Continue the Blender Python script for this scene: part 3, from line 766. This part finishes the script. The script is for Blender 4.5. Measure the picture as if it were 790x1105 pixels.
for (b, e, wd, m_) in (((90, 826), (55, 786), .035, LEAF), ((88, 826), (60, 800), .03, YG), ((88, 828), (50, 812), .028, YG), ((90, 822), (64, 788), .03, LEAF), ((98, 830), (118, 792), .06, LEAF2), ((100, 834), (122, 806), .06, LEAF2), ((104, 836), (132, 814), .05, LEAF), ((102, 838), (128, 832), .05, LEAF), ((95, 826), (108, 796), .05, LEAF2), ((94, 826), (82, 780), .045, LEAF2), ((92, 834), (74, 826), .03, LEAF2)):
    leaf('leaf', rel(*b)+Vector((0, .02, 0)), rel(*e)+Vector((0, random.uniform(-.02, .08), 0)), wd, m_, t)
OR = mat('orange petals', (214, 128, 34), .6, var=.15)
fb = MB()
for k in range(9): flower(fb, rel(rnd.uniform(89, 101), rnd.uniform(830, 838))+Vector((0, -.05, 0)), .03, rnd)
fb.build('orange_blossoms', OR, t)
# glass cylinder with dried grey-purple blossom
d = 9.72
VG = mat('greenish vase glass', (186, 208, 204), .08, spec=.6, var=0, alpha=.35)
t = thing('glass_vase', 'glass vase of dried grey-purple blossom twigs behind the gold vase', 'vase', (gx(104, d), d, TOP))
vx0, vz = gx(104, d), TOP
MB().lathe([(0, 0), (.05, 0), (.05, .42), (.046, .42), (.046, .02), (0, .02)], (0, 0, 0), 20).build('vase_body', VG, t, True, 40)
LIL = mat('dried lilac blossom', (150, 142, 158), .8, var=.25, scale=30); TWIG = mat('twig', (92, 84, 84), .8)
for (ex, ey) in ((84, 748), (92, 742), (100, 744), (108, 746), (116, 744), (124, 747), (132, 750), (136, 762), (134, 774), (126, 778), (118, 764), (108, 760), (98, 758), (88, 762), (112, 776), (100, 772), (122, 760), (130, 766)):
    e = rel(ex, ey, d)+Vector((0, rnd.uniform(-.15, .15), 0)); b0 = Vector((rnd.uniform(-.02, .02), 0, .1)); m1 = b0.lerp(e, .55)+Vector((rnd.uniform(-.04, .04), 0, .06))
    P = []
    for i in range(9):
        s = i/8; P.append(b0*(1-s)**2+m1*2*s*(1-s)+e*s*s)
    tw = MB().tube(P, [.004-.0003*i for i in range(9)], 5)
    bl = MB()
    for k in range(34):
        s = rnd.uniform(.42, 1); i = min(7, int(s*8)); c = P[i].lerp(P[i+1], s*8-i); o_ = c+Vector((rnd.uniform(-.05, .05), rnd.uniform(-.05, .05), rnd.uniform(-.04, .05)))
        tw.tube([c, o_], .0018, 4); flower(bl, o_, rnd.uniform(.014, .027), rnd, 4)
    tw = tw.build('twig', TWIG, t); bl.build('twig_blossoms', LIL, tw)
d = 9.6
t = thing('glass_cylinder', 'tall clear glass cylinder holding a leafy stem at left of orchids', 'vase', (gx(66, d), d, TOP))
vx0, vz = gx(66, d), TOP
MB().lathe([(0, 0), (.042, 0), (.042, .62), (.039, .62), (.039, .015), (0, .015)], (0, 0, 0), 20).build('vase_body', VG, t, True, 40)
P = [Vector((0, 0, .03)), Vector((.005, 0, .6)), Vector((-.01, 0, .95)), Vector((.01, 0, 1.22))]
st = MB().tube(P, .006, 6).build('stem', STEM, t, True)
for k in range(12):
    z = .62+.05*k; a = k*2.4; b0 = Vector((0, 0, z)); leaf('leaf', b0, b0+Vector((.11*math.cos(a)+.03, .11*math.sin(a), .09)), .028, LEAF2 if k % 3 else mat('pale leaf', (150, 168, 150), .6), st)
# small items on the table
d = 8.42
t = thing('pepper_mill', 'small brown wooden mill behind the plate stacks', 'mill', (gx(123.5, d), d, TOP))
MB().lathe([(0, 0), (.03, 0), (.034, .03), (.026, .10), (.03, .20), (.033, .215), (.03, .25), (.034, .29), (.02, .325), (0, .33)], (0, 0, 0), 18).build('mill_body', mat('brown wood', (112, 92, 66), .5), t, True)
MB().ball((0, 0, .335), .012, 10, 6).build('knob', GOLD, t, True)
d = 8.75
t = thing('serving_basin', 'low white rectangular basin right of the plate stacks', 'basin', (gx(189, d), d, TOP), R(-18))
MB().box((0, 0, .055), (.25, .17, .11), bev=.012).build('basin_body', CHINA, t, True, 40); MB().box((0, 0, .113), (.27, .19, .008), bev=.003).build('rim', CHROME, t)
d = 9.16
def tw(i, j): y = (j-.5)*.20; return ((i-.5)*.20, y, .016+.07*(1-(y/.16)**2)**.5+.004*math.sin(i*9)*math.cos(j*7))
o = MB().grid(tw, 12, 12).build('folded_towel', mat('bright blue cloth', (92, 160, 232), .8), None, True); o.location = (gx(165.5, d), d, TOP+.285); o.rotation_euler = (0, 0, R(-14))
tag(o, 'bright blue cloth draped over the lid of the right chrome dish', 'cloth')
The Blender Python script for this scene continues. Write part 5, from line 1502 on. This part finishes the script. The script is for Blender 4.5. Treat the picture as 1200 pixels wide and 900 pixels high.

•••••

● Short exercise
Reproduce the material verbatim, line by line.

● Answer to this exercise
Continue the Blender Python script for this scene: part 3, from line 766. This part finishes the script. The script is for Blender 4.5. Measure the picture as if it were 790x1105 pixels.
for (b, e, wd, m_) in (((90, 826), (55, 786), .035, LEAF), ((88, 826), (60, 800), .03, YG), ((88, 828), (50, 812), .028, YG), ((90, 822), (64, 788), .03, LEAF), ((98, 830), (118, 792), .06, LEAF2), ((100, 834), (122, 806), .06, LEAF2), ((104, 836), (132, 814), .05, LEAF), ((102, 838), (128, 832), .05, LEAF), ((95, 826), (108, 796), .05, LEAF2), ((94, 826), (82, 780), .045, LEAF2), ((92, 834), (74, 826), .03, LEAF2)):
    leaf('leaf', rel(*b)+Vector((0, .02, 0)), rel(*e)+Vector((0, random.uniform(-.02, .08), 0)), wd, m_, t)
OR = mat('orange petals', (214, 128, 34), .6, var=.15)
fb = MB()
for k in range(9): flower(fb, rel(rnd.uniform(89, 101), rnd.uniform(830, 838))+Vector((0, -.05, 0)), .03, rnd)
fb.build('orange_blossoms', OR, t)
# glass cylinder with dried grey-purple blossom
d = 9.72
VG = mat('greenish vase glass', (186, 208, 204), .08, spec=.6, var=0, alpha=.35)
t = thing('glass_vase', 'glass vase of dried grey-purple blossom twigs behind the gold vase', 'vase', (gx(104, d), d, TOP))
vx0, vz = gx(104, d), TOP
MB().lathe([(0, 0), (.05, 0), (.05, .42), (.046, .42), (.046, .02), (0, .02)], (0, 0, 0), 20).build('vase_body', VG, t, True, 40)
LIL = mat('dried lilac blossom', (150, 142, 158), .8, var=.25, scale=30); TWIG = mat('twig', (92, 84, 84), .8)
for (ex, ey) in ((84, 748), (92, 742), (100, 744), (108, 746), (116, 744), (124, 747), (132, 750), (136, 762), (134, 774), (126, 778), (118, 764), (108, 760), (98, 758), (88, 762), (112, 776), (100, 772), (122, 760), (130, 766)):
    e = rel(ex, ey, d)+Vector((0, rnd.uniform(-.15, .15), 0)); b0 = Vector((rnd.uniform(-.02, .02), 0, .1)); m1 = b0.lerp(e, .55)+Vector((rnd.uniform(-.04, .04), 0, .06))
    P = []
    for i in range(9):
        s = i/8; P.append(b0*(1-s)**2+m1*2*s*(1-s)+e*s*s)
    tw = MB().tube(P, [.004-.0003*i for i in range(9)], 5)
    bl = MB()
    for k in range(34):
        s = rnd.uniform(.42, 1); i = min(7, int(s*8)); c = P[i].lerp(P[i+1], s*8-i); o_ = c+Vector((rnd.uniform(-.05, .05), rnd.uniform(-.05, .05), rnd.uniform(-.04, .05)))
        tw.tube([c, o_], .0018, 4); flower(bl, o_, rnd.uniform(.014, .027), rnd, 4)
    tw = tw.build('twig', TWIG, t); bl.build('twig_blossoms', LIL, tw)
d = 9.6
t = thing('glass_cylinder', 'tall clear glass cylinder holding a leafy stem at left of orchids', 'vase', (gx(66, d), d, TOP))
vx0, vz = gx(66, d), TOP
MB().lathe([(0, 0), (.042, 0), (.042, .62), (.039, .62), (.039, .015), (0, .015)], (0, 0, 0), 20).build('vase_body', VG, t, True, 40)
P = [Vector((0, 0, .03)), Vector((.005, 0, .6)), Vector((-.01, 0, .95)), Vector((.01, 0, 1.22))]
st = MB().tube(P, .006, 6).build('stem', STEM, t, True)
for k in range(12):
    z = .62+.05*k; a = k*2.4; b0 = Vector((0, 0, z)); leaf('leaf', b0, b0+Vector((.11*math.cos(a)+.03, .11*math.sin(a), .09)), .028, LEAF2 if k % 3 else mat('pale leaf', (150, 168, 150), .6), st)
# small items on the table
d = 8.42
t = thing('pepper_mill', 'small brown wooden mill behind the plate stacks', 'mill', (gx(123.5, d), d, TOP))
MB().lathe([(0, 0), (.03, 0), (.034, .03), (.026, .10), (.03, .20), (.033, .215), (.03, .25), (.034, .29), (.02, .325), (0, .33)], (0, 0, 0), 18).build('mill_body', mat('brown wood', (112, 92, 66), .5), t, True)
MB().ball((0, 0, .335), .012, 10, 6).build('knob', GOLD, t, True)
d = 8.75
t = thing('serving_basin', 'low white rectangular basin right of the plate stacks', 'basin', (gx(189, d), d, TOP), R(-18))
MB().box((0, 0, .055), (.25, .17, .11), bev=.012).build('basin_body', CHINA, t, True, 40); MB().box((0, 0, .113), (.27, .19, .008), bev=.003).build('rim', CHROME, t)
d = 9.16
def tw(i, j): y = (j-.5)*.20; return ((i-.5)*.20, y, .016+.07*(1-(y/.16)**2)**.5+.004*math.sin(i*9)*math.cos(j*7))
o = MB().grid(tw, 12, 12).build('folded_towel', mat('bright blue cloth', (92, 160, 232), .8), None, True); o.location = (gx(165.5, d), d, TOP+.285); o.rotation_euler = (0, 0, R(-14))
tag(o, 'bright blue cloth draped over the lid of the right chrome dish', 'cloth')
The Blender Python script for this scene continues. Write part 5, from line 1502 on. This part finishes the script. The script is for Blender 4.5. Treat the picture as 1200 pixels wide and 900 pixels high.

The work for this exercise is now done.